2.1.3Quad-Core Intel® Xeon® Processor 5400 Series Considerations

An attachment mechanism must be designed to support the heatsink since there are no features on the LGA771 socket to directly attach a heatsink. In addition to holding the heatsink in place on top of the IHS, this mechanism plays a significant role in the robustness of the system in which it is implemented, in particular:

•Ensuring thermal performance of the TIM applied between the IHS and the heatsink. TIMs, especially ones based on phase change materials, are very sensitive to applied pressure: the higher the pressure, the better the initial performance. TIMs such as thermal greases are not as sensitive to applied pressure. Refer to Section 2.5.2 and Section 2.5.7.2 for information on tradeoffs made with TIM selection. Designs should consider possible decrease in applied pressure over time due to potential structural relaxation in enabled components.
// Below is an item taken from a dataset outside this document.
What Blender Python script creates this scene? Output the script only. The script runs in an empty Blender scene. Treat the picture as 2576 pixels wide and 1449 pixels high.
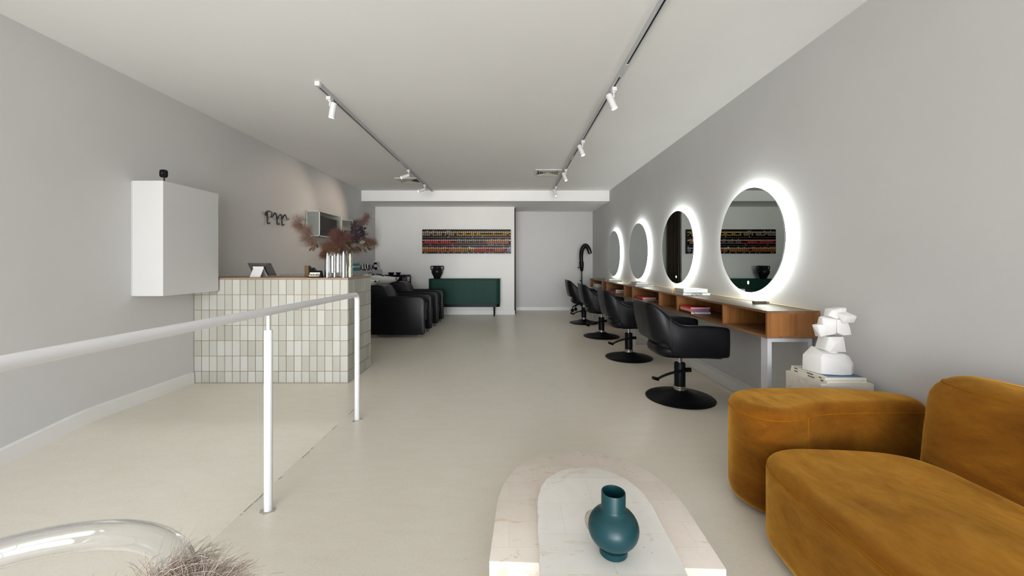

•Ensuring system electrical, thermal, and structural integrity under shock and vibration events. The mechanical requirements of the attach mechanism depend on the weight of the heatsink and the level of shock and vibration that the system must support. The overall structural design of the baseboard and system must be considered when designing the heatsink attach mechanism. Their design should provide a means for protecting LGA771 socket solder joints as well as preventing package pullout from the socket.

Note: The load applied by the attachment mechanism must comply with the package and socket specifications, along with the dynamic load added by the mechanical shock and vibration requirements, as identified in Section 2.1.1.